During the Tang and Song dynasties, the most conspicuous features of the religious landscape were the open rivalries as well as the relatively peaceful coexistence among different religions. Thus, the boundaries between different religions were fluid in two senses. First, through competition, different religions interacted with and influenced each other. Thus, while Buddhism and Taoism competed constantly for converts, they never excluded each other. For instance, early Buddhists frequently adopted Taoist terminology when they translated Indian sutras from Sanskrit. Taoists, for their part, also incorporated many Buddhist practices into their philosophical system. A notable example is the celibacy of the Taoist priests. Originally, Taoism did not require its priests to be celibate. However, as part of its interaction with Buddhism, a Taoist movement emerged during the Song which stressed priestly celibacy. As a result, today some branches of Taoism mandate clerical celibacy, while others do not. This tendency toward competitive religious interaction is likewise seen in the Nestorian adoption of Taoist and Buddhist concepts to facilitate the spread of Christian doctrine. Even Neo-Confucianism, which was in some ways a Confucian reaction against theistic religion, drew a great deal from Taoism and Buddhism in order to rejuvenate itself.

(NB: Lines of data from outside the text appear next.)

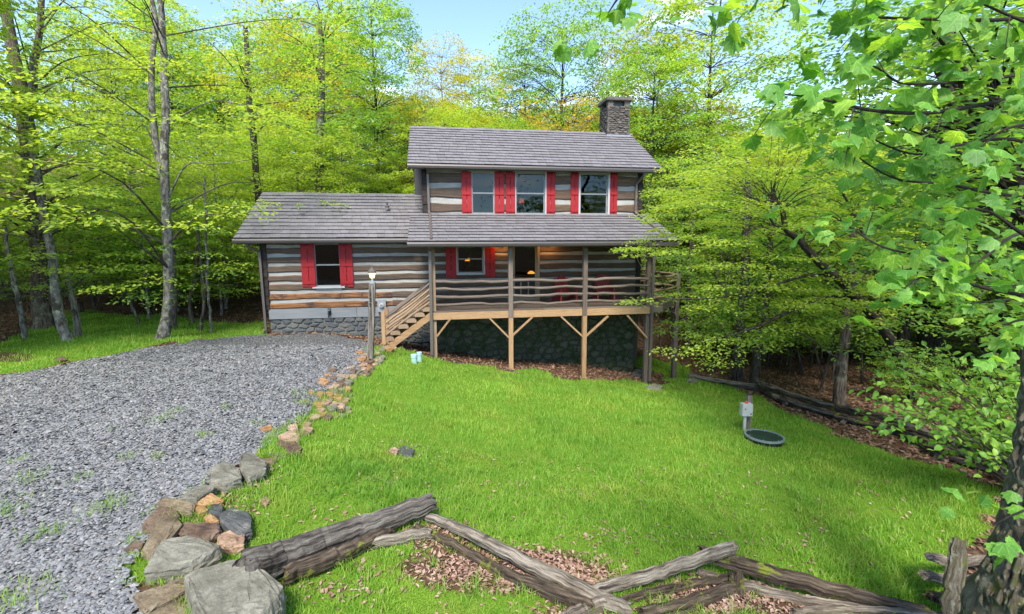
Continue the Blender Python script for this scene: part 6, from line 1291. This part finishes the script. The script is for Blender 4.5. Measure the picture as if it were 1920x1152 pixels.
# shrub with round leaves leaning over the rail fence
g = np.random.default_rng(66); b = at(1960, 860, 6.9); base = np.array([b[0], b[1], float(gz(b[0], b[1]))])
sh = thing('shrub', 'bright green round-leaved shrub arching over the rail fence at the right', 'shrub', base)
SP = np.array([(1612,775),(1640,735),(1700,745),(1655,690),(1690,655),(1760,645),(1830,615),(1905,590),(1925,860),(1850,838),(1790,808),(1740,790),(1660,798)], float)
LP_, LU, LN, LL = [], [], [], []
tips = []
while len(tips) < 46:
    x, y = g.uniform(1595, 1925), g.uniform(590, 860)
    if inpoly(np.array([x]), np.array([y]), SP)[0]: tips.append((x, y))
tips += [(1592,727),(1600,772),(1622,748),(1665,647),(1650,668),(1612,700)]
for k, (x, y) in enumerate(tips):
    tpt = at(x, y, g.uniform(5.2, 7.6)); root = base+np.array([g.normal(0, .15), g.normal(0, .15), 0]); m_ = (root+tpt)/2+np.array([0, 0, g.uniform(.1, .45)])
    S_ = spline([root, m_, tpt], 16); mb = MB(); tube(mb, S_-base, np.linspace(.016, .003, 16), 5, False); mb.obj('stem', M['bark'], sh, smooth=True)
    for j in range(30):
        i = g.integers(6, 15); p0 = S_[i]+g.normal(0, .10, 3)*(1.6 if i < 13 else .7); u = (S_[15]-S_[10])/np.linalg.norm(S_[15]-S_[10])*.7+g.normal(0, .6, 3); u[2] -= .2
        LP_.append(p0); LU.append(u); LN.append(np.array([0, -.3, 1.])+g.normal(0, .35, 3)); LL.append(g.uniform(.065, .115))
place_leaves(sh, base, np.array(LP_), np.array(LU), np.array(LN), np.array(LL), [round_leaf(s) for s in (1, 2, 3)], M['leaf_shrub'])
bpy.context.view_layer.update()

# tell look-alikes apart by their order in the view
ORD = ['', 'second', 'third', 'fourth', 'fifth', 'sixth', 'seventh', 'eighth', 'ninth', 'tenth', 'eleventh', 'twelfth', 'thirteenth', 'fourteenth', 'fifteenth', 'sixteenth', 'seventeenth', 'eighteenth', 'nineteenth', 'twentieth']
same = {}
for o in COL.objects:
    if o.parent is None and 'label' in o and o.location.y > 2: same.setdefault(o['label'], []).append(o)
for lab, os_ in same.items():
    if len(os_) < 2: continue
    st_ = 'stone' in lab
    info = []
    for o in os_:
        pxy, dd = proj(np.array([o.location.x, o.location.y, o.location.z+.5])); info.append((pxy[1] if st_ else pxy[0], o))
    vis = [i for i in info if st_ or -40 < i[0] < 1960]; vis.sort(key=lambda i: i[0])
    for k, (_, o) in enumerate(vis):
        o['label'] = lab+(', '+('nearest the cabin' if k == 0 else (ORD[k] if k < 20 else '%dth' % (k+1))+' from the cabin') if st_ else ', '+('leftmost' if k == 0 else (ORD[k] if k < 20 else '%dth' % (k+1))+' from left'))
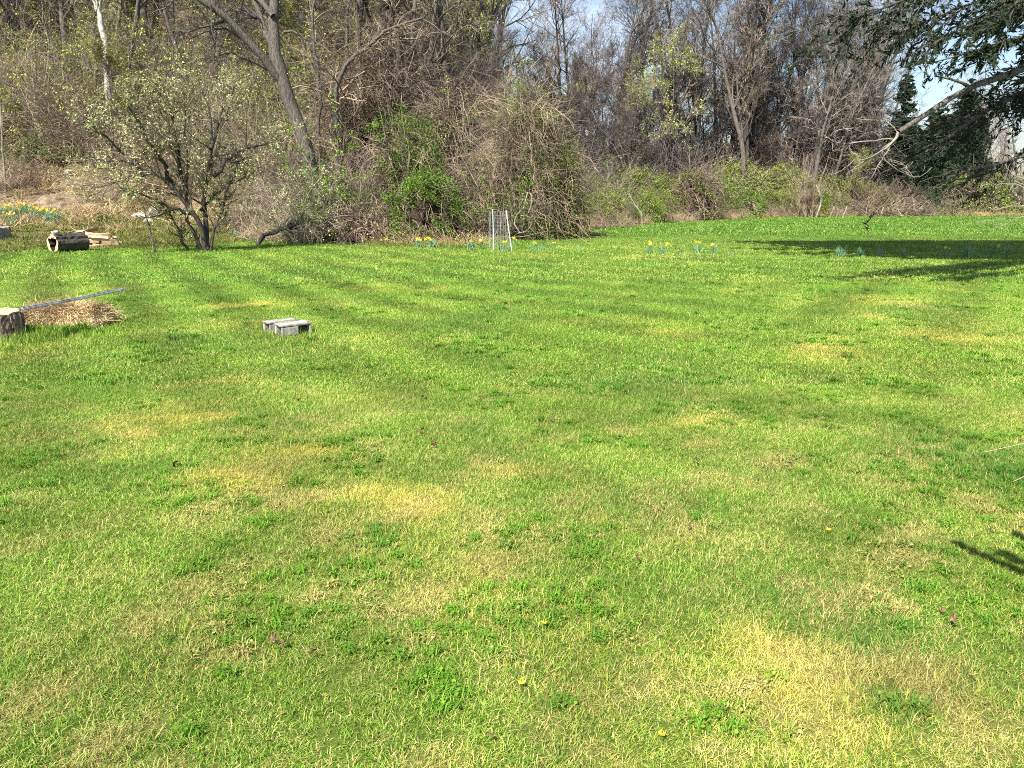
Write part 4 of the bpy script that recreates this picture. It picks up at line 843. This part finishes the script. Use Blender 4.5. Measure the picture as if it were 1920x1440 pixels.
# concrete blocks: hollow, lying on their sides
def block(L_, W, H, end_open, side_open):
    g = Geo(); t = .032
    g.box((0, 0, H - t / 2), (L_ / 2, W / 2, t / 2)); g.box((0, 0, t / 2), (L_ / 2, W / 2, t / 2))
    hz_ = (H - 2 * t) / 2 - .001; zc = H / 2
    xs = [-L_ / 2 + t / 2, L_ / 2 - t / 2] if not end_open else [L_ / 2 - t / 2]
    for xx_ in xs: g.box((xx_, 0, zc), (t / 2, W / 2 - .001, hz_))
    # front long wall: solid part and open core
    fs = [(-L_ / 2, L_ / 2)] if not side_open else [(-L_ / 2, .02)]
    for a, b in fs: g.box(((a + b) / 2, -W / 2 + t / 2 + .001, zc), ((b - a) / 2 - .001, t / 2, hz_ - .0005))
    g.box((0, W / 2 - t / 2 - .001, zc), (L_ / 2 - .001, t / 2, hz_ - .0007)); g.box((.025, 0, zc), (t / 2, W / 2 - t - .003, hz_ - .001))
    me = g.mesh('concrete_block', M['concrete']); return me
def put_block(px, py, rz, L_, W, H, eo, so, label, tilt=0.):
    c = G(px, py); o = link('concrete_block', block(L_, W, H, eo, so)); o.location = (c[0], c[1], gz(*c) - .02); o.rotation_euler = (tilt, 0, rz)
    bv = o.modifiers.new('bevel', 'BEVEL'); bv.width = .010; bv.segments = 2; tag(o, label, 'concrete block', 'concrete blocks on the lawn'); return o
put_block(551, 628, R(42), .39, .20, .175, True, True, 'front grey hollow concrete block with open cores on the grass', R(1))
put_block(528, 622, R(42), .38, .20, .17, True, False, 'rear left grey hollow concrete block partly hidden by the front one', R(-2))

# stump with its top, straw bale, stakes, bark log
def stump(name, label, px, py, rad, hh, m_side, m_top, seed, lean=0.):
    c = G(px, py); r = np.random.default_rng(seed); k = 48; a = np.arange(k) * 2 * math.pi / k; rings = []
    rr0 = rad * (1 + .05 * np.sin(a * 3 + seed) + .04 * np.sin(a * 7) + .03 * r.normal(size=k))
    zs = np.linspace(-.03, hh, 9)
    for i, z in enumerate(zs):
        fl_ = 1 + .22 * max(0, 1 - i / 3) ** 2; ri = rr0 * fl_ * (1 + .018 * r.normal(size=k)); rings.append(np.column_stack([np.cos(a) * ri + lean * z, np.sin(a) * ri, np.full(k, z) + (.012 * r.normal(size=k) if i == 8 else 0)]))
    g = Geo(); i = np.arange(9 * k).reshape(9, k); g.add(np.vstack(rings), np.stack([i[:-1], np.roll(i, -1, 1)[:-1], np.roll(i, -1, 1)[1:], i[1:]], -1).reshape(-1, 4))
    tp = Geo(); top = rings[-1] * [.93, .93, 1] + [0, 0, .004]; tp.add(np.vstack([top, [[lean * hh, 0, hh - .005]]]), None, [[j, (j + 1) % k, k] for j in range(k)])
    cl = Geo(); cl.add(np.vstack([rings[-1], top]), [[j, (j + 1) % k, k + (j + 1) % k, k + j] for j in range(k)])
    t = thing(name, label, 'tree stump', (c[0], c[1], gz(*c)))
    part('bark', g.mesh('bark', m_side, False), t); part('cut_face', tp.mesh('cut_face', m_top), t); part('bark_rim', cl.mesh('bark_rim', m_side), t)
    # bark plates standing proud
    b = Geo(); n = 150
    for _ in range(n):
        an = r.uniform(0, 6.28); z = r.uniform(.03, hh - .05); hl = r.uniform(.02, .05); wl = r.uniform(.008, .02); rr_ = rad * 1.02 * (1 + .05 * math.sin(an * 3 + seed)) + .004
        b.box((math.cos(an) * rr_ + lean * z, math.sin(an) * rr_, z), (r.uniform(.004, .012), wl, hl), an)
    part('bark_plates', b.mesh('bark_plates', m_side), t, kind='stuff'); return t
stump('tree_stump', 'brown rough-barked stump at the left frame edge with stakes on it', -4, 636, .29, .31, M['stump'], M['wood_cut'], 3)
stump('tree_stump', 'pale weathered stump at the far left below the daffodils', -12, 466, .47, .42, M['wood_grey'], M['wood_grey'], 5, .1)

r = np.random.default_rng(401)
c = G(126, 611); bt = thing('straw_bale', 'loose broken straw bale in the grass beside the brown stump', 'straw bale', (c[0], c[1], gz(*c)), R(8))
g = Geo(); kx, ky = 20, 14; u = np.linspace(-1, 1, kx); v = np.linspace(-1, 1, ky); U_, V_ = np.meshgrid(u, v, indexing='ij'); hgt = .26 * (np.clip(1 - np.abs(U_) ** 5, 0, 1) * np.clip(1 - np.abs(V_) ** 4, 0, 1)) ** .5 * (1 + .25 * (vnoise(U_ * 2, V_ * 2, .5, 4) - .5))
i = np.arange(kx * ky).reshape(kx, ky); g.add(np.stack([U_ * .52, V_ * .25, hgt - .02], -1).reshape(-1, 3), np.stack([i[:-1, :-1], i[1:, :-1], i[1:, 1:], i[:-1, 1:]], -1).reshape(-1, 4)); part('core', g.mesh('core', M['straw'], True), bt)
g = Geo(); n = 6500; uu = r.uniform(-1.05, 1.05, n); vv = r.uniform(-1.08, 1.08, n); hz_ = .26 * (np.clip(1 - np.abs(uu) ** 5, 0, 1) * np.clip(1 - np.abs(vv) ** 4, 0, 1)) ** .5
d = np.column_stack([r.normal(size=n), r.normal(size=n), r.normal(size=n) * .35]); d[:, 2] -= np.where(np.abs(vv) > .8, .8, 0)
S = chains(np.column_stack([uu * .52 * (1 + .12 * r.normal(size=n).clip(-1, 2)), vv * .26 * (1 + .15 * r.normal(size=n).clip(-1, 2)), hz_ + r.uniform(-.03, .02, n)]), d, r.uniform(.05, .20, n), 4, .18, (0, 0, -.05), r); S[:, :, 2] = np.maximum(S[:, :, 2], .003); g.tubes(S, taper(np.full(n, .0028), np.full(n, .0016), 4), 3)
part('straw', g.mesh('straw', M['straw']), bt, kind='stuff')

# stakes lying on the stump and over the bale
a0 = P(42, 581, 8.55); a1 = P(240, 540, 10.6)
for i, (dx, dz, ln) in enumerate([(-.03, 0., .96), (-.012, .004, 1.), (.006, .001, .93), (.026, .004, .97), (.042, -.002, .90), (.015, .016, .88)]):
    g = Geo(); b0 = a0 + np.array([dx, -dx, dz + .012]); b1 = a0 + (a1 - a0) * ln + np.array([dx * 1.3, -dx, dz]); pl = resample(np.array([b0, (b0 + b1) / 2 + [0, 0, -.012], b1]), 7); g.tubes(pl[None], np.full((1, 7), .0065), 6, cap=True)
    me = g.mesh('garden_stake', M['metal'], True); set_origin(me, b0); o = link('garden_stake', me, None, tuple(b0)); tag(o, 'thin grey metal stake in the bundle lying on the brown stump', 'stake', 'grey stakes on the stump')
# long dry stalks leaning on the stakes are left to the straw; bark log behind the stump
g = Geo(); pl = poly([(-40, 572), (24, 566)], [9.9, 9.5]); pl[:, 2] = .13; pl = resample(pl, 7, r, .006); g.tubes(pl[None], np.full((1, 7), .13), 14, cap=True); me = g.mesh('log', M['stump'], False); set_origin(me, pl[0]); o = link('bark_log', me, None, tuple(pl[0])); tag(o, 'short dark bark-covered log lying behind the brown stump', 'log')

# hollow log
r = np.random.default_rng(402); c = G(101, 474); ax = np.array([.50, .86, 0.]); ax /= np.linalg.norm(ax)
t = thing('hollow_log', 'hollow sawn log with a dark cavity on the grass at left', 'log', (c[0], c[1], gz(*c)))
k = 26; a = np.arange(k) * 2 * math.pi / k; ro = .27 * (1 + .06 * np.sin(a * 2 + 1) + .05 * r.normal(size=k)); ri = .19 * (1 + .14 * np.sin(a * 3) + .10 * r.normal(size=k)); sx = np.array([ax[1], -ax[0], 0.])
def ring(rad, s): return np.array([ax * s + sx * math.cos(a[j]) * rad[j] + np.array([0, 0, .26 + math.sin(a[j]) * rad[j]]) for j in range(k)])
g = Geo(); rg = [ring(ro * (1 + .03 * r.normal(size=k)), s) for s in np.linspace(0, .95, 9)]; i = np.arange(9 * k).reshape(9, k); g.add(np.vstack(rg), np.stack([i[:-1], np.roll(i, -1, 1)[:-1], np.roll(i, -1, 1)[1:], i[1:]], -1).reshape(-1, 4)); part('bark', g.mesh('bark', M['bark_dark'], False), t)
g = Geo(); g.add(np.vstack([rg[0], ring(ri, 0.)]), [[j, (j + 1) % k, k + (j + 1) % k, k + j] for j in range(k)]); part('sawn_end', g.mesh('sawn_end', M['wood_cut']), t)
g = Geo(); rr_ = [ring(ri, 0.), ring(ri * .9, .4), ring(ri * .7, .85)]; i = np.arange(3 * k).reshape(3, k); g.add(np.vstack(rr_ + [[ax * .86 + [0, 0, .26]]]), np.stack([i[:-1], i[1:], np.roll(i, -1, 1)[1:], np.roll(i, -1, 1)[:-1]], -1).reshape(-1, 4), [[2 * k + (j + 1) % k, 2 * k + j, 3 * k] for j in range(k)]); part('cavity', g.mesh('cavity', M['void']), t)
# broken piece of the log on its mouth, built with the rock mesh
def rock_mesh(seed, s, m_=None):
    r = np.random.default_rng(seed); k1, k2 = 7, 12; th = np.linspace(0.02, math.pi - .02, k1); ph = np.arange(k2) * 2 * math.pi / k2
    n = 1 + .18 * r.normal(size=(k1, k2)); v = np.stack([np.sin(th)[:, None] * np.cos(ph) * n * s[0], np.sin(th)[:, None] * np.sin(ph) * n * s[1], (np.cos(th)[:, None] * n) * s[2]], -1)
    i = np.arange(k1 * k2).reshape(k1, k2); g = Geo(); g.add(v.reshape(-1, 3), np.stack([i[:-1], i[1:], np.roll(i, -1, 1)[1:], np.roll(i, -1, 1)[:-1]], -1).reshape(-1, 4)); return g.mesh('rock', m_ or M['rock'])
o = link('rock', rock_mesh(1, (.13, .12, .08)), None, (c[0] + .08, c[1] + .1, .56)); tag(o, 'brown broken piece of the hollow log lying on top of it', 'stone')
for (px, Y, s, lab) in [(262, 29.5, (.34, .25, .17), 'pale rock on the bank left of the small tree'), (292, 30.5, (.28, .22, .25), 'brown rock at the right end of the bank rocks'), (277, 29., (.2, .16, .12), 'small rock lying between the pale and brown rocks'),
                        (142, 33.5, (.25, .2, .14), 'whitish stone in the brush above the woodpile')]:
    l_ = at(px, Y); o = link('rock', rock_mesh(int(px), s), None, (l_[0], l_[1], l_[2] + s[2] * .5)); tag(o, lab, 'stone')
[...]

The boundaries among religions were also fluid because common believers had the freedom to choose and change their religions at will. In the Tang and Song, if the boundary between different religions existed, it mostly existed as a practical matter for priests. These priests had to compete for the support of the emperors, for numbers of converts, and for financial patronage. However, for a common believer, the boundary was not particularly important. An individual could participate in many different religious activities simultaneously. He could go to a Buddhist temple in the morning and offer sacrifice to a Taoist deity in the evening. She might worship Buddha and the Taoist deities side by side in her house. One chose a particular religion according to personal needs or taste.